A recent example is the Safe Mobility Program (2023–2024), promoted by the United States, with offices in Costa Rica, Colombia, Ecuador, and Guatemala. The program offered to process asylum applications from those countries. Colombia became a testing ground for this strategy: it was the country with the most applications and people processed. Although the initiative promised a faster way to process the resettlement of asylum seekers and provide information on pathways to regularization in the United States, it was inaccessible and obscure. Many people did not know how to apply or what the status of their application was. The agreement between Colombia and the United States was never published, which made it difficult to publicly monitor its implementation. When the program was closed after the November 2024 elections, the lack of accountability became evident: responsibilities had been outsourced, and no state has responded to the needs of migrants and asylum seekers or to requests for information from civil society.

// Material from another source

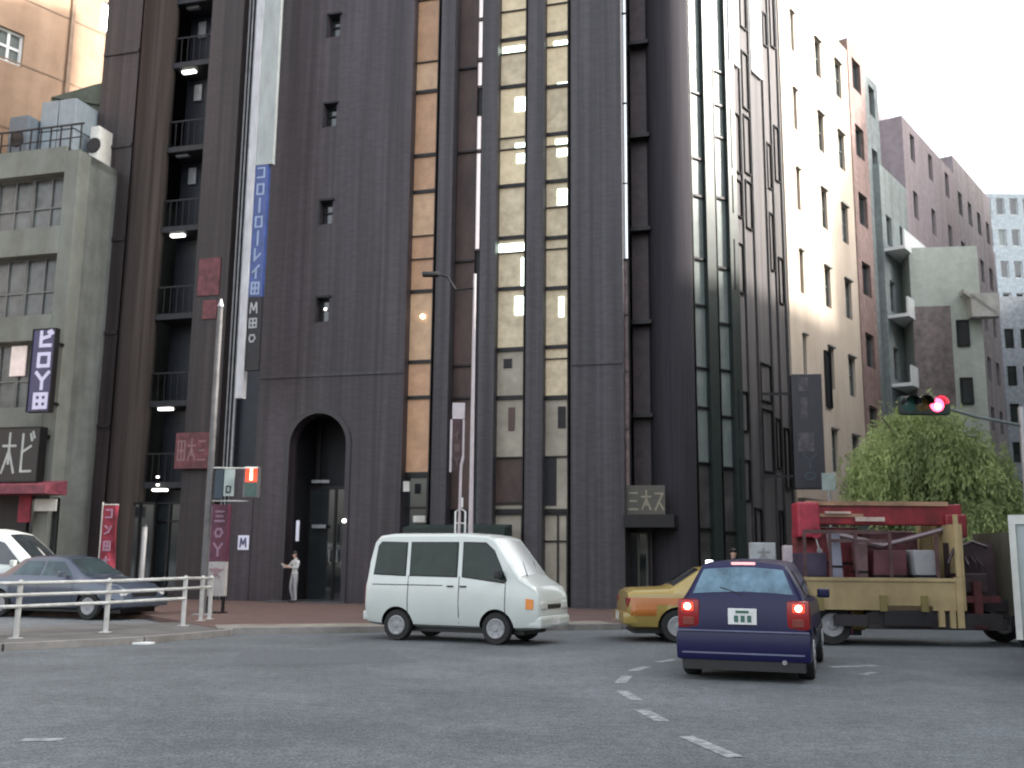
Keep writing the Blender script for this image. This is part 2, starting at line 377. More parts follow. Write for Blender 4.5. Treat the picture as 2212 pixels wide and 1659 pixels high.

These trends confirm a worrying reality: effective international protection mechanisms are being weakened or replaced by control models. Even when regularization programs are created, they tend to be temporary, restrictive, and inaccessible.
From containment to protection: responses that put people and their rights at the center
Despite this outlook, Latin America is a space of resistance and proposal. For decades, several countries have promoted more open and protective international mobility and protection policies based on the free movement of people and regional cooperation. Today more than ever, they must resist pressure to replicate security-based models and reaffirm rights-centered approaches.
Migrants, refugees, organized communities, and rights defenders are building alternatives. In response to the reversal of migration flows—with people returning to the south due to new restrictions in the north—solidarity networks have emerged that seek to protect and accompany them. For example, one network that has recently expanded consists of organizations from across the Americas that monitor and denounce the use of technology to surveil and limit the right to move and migrate. Another example is a group of civil society organizations in Central and South America that share news about migration policy and management in real time and from their countries so that everyone can stay informed. Humanitarian and human rights organizations are adjusting their strategies to respond to new forms of institutional violence.
Today, in the face of the advance of containment policies imposed from the North, the South is not only resisting: it is proposing alternatives. Through litigation, support networks, community processes, and regional spaces, responses are being developed that prioritize rights, challenge the criminalization of human mobility, and uphold the possibility of dignified and protected migration. It is not an easy path, but it is urgent and possible.
It is not just a matter of surviving this threat to human mobility, but of addressing it politically. The South can and must articulate ethical and transformative responses to the securitized and externalized policies of the North. We must move from a focus on control to protection, from criminalization to the guarantee of rights. We must continue to insist that migration is a right; human movement is not a problem to be solved, but a reality to be understood and protected.